The Georgia Court of Appeals recently issued a decision that illustrates how difficult it is for personal injury victims to avoid the Workers’ Compensation Act’s exclusive remedy provision.
In Dawson v. Wal-Mart Stores, Inc., the court considered whether workers’ compensation was a store manager’s exclusive remedy for injuries she suffered when she was abducted from the store parking lot and then sexually assaulted by a stranger. 2013 WL 5976847, at *1 (Nov. 12, 2013). The store manager sued Wal-Mart, alleging that it was negligent in the manner in which it provided security. Id. at *2.
Under Georgia law, workers’ compensation is an employee’s exclusive remedy for “an injury or accident arising out of and in the course of employment.” Id. An assault against an employee is considered a covered accident “so long as the willful act is not directed against the employee for reasons personal to the employee.” Id.
At issue in Dawson was the “arising out of” element of the exclusive remedy test. As the court noted, “[u]nder this test, if the injury can be seen to have followed as a natural incident of the work, and to have been contemplated by a reasonable person familiar with the whole situation as a result of the exposure occasioned by the nature of the employment, then it arises out of the employment.” Id. at *3.

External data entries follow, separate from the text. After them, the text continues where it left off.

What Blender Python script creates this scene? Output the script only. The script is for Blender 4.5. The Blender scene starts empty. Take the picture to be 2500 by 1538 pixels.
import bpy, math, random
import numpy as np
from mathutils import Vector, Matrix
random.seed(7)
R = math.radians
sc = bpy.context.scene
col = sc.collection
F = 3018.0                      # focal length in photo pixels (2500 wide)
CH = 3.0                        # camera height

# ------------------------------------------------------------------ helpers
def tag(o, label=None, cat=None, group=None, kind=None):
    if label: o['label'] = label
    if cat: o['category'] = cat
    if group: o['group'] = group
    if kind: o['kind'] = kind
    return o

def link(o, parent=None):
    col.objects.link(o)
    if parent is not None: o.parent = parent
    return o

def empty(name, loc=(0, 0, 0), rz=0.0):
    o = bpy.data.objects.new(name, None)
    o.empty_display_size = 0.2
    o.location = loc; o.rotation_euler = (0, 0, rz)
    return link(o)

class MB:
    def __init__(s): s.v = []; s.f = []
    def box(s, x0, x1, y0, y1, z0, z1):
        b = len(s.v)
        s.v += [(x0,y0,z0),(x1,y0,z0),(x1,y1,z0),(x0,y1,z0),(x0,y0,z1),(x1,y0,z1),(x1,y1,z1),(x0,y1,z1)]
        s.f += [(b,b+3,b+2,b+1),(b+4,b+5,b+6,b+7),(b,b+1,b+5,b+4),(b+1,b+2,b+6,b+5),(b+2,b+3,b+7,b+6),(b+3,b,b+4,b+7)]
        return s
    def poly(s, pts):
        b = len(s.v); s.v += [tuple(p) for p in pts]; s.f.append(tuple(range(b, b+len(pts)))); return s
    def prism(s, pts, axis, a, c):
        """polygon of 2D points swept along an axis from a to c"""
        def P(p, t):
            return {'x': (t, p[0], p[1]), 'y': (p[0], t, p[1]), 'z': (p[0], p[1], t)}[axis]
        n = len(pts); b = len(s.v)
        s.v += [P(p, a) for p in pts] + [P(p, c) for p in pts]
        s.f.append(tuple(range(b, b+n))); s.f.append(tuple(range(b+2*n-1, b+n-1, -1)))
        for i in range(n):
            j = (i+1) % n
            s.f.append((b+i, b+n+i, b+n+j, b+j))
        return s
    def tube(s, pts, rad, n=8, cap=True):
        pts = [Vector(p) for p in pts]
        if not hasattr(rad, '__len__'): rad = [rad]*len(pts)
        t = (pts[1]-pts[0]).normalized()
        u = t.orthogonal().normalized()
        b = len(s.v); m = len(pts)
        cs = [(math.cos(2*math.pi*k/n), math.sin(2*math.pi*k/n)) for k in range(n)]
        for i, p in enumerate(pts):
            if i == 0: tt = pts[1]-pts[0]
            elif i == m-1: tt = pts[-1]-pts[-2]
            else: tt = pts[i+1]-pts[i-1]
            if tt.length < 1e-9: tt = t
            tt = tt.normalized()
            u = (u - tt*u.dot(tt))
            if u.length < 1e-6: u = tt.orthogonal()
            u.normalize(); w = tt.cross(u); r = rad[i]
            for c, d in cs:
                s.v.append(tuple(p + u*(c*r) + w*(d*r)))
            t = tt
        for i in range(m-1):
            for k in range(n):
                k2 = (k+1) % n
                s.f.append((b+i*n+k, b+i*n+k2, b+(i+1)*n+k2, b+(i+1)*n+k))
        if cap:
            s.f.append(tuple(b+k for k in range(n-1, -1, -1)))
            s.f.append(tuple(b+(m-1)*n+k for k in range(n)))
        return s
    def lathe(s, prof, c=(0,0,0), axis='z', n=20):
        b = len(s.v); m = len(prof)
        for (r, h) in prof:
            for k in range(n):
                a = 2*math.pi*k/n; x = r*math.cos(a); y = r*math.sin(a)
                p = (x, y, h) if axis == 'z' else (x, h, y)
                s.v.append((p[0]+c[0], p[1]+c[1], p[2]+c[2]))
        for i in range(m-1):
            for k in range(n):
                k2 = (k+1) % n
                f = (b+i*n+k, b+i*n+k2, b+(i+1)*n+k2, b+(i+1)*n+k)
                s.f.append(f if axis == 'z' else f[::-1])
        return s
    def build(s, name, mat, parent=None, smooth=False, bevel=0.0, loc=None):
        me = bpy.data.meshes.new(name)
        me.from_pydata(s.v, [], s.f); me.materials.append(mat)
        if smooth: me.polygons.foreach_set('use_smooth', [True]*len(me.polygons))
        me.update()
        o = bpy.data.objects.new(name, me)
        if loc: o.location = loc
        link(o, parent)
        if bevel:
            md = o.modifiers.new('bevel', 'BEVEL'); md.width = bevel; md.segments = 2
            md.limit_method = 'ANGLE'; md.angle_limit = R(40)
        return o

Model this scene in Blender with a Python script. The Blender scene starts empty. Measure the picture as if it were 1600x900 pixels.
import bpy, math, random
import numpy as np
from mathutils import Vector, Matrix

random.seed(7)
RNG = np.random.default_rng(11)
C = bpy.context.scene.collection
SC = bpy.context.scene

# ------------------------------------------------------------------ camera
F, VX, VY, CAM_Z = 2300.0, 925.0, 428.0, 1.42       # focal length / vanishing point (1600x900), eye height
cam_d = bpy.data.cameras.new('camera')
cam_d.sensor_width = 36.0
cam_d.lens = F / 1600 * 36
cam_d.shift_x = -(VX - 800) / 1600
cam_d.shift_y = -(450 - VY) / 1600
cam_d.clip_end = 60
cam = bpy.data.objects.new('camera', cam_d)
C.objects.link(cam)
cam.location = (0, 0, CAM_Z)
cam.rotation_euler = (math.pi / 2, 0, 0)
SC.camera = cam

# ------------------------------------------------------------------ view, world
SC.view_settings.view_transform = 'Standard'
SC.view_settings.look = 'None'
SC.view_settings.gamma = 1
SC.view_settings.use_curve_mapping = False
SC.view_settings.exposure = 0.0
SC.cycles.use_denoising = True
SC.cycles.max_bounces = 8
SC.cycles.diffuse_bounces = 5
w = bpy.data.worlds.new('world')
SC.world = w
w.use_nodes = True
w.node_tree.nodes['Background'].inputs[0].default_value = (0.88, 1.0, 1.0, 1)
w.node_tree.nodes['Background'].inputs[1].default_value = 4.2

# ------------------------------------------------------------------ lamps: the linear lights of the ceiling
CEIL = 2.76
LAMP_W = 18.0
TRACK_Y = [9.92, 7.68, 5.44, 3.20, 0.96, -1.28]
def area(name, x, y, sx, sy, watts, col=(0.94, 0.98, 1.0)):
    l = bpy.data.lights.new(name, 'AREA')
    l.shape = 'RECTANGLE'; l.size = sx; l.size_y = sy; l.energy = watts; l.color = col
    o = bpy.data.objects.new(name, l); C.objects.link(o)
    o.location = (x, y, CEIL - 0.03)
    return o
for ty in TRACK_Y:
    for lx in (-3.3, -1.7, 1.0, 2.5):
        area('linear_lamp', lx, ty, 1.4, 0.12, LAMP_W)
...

It obviously seems a stretch to suggest that a “reasonable person” would consider abduction and rape to be a “natural incident” of a store manager’s work. Nevertheless, the court—relying upon a series of prior decisions involving similar facts—affirmed summary judgment for Wal-Mart because it found the manager was not attacked for reasons “personal to the employee.” Rather, the court observed, the manager and her assailant “were unknown to each other prior to the attack, and thus, [the assailant] attacked [the manager] merely because she was at that location. . .” Id. at *4.
The decision, though harsh, appears consistent with prior precedent. It therefore illustrates how difficult it is for personal injury victims to avoid the Workers’ Compensation Act’s exclusive remedy provision—even under circumstances where, as in Dawson, their injuries seem completely unrelated to their employment.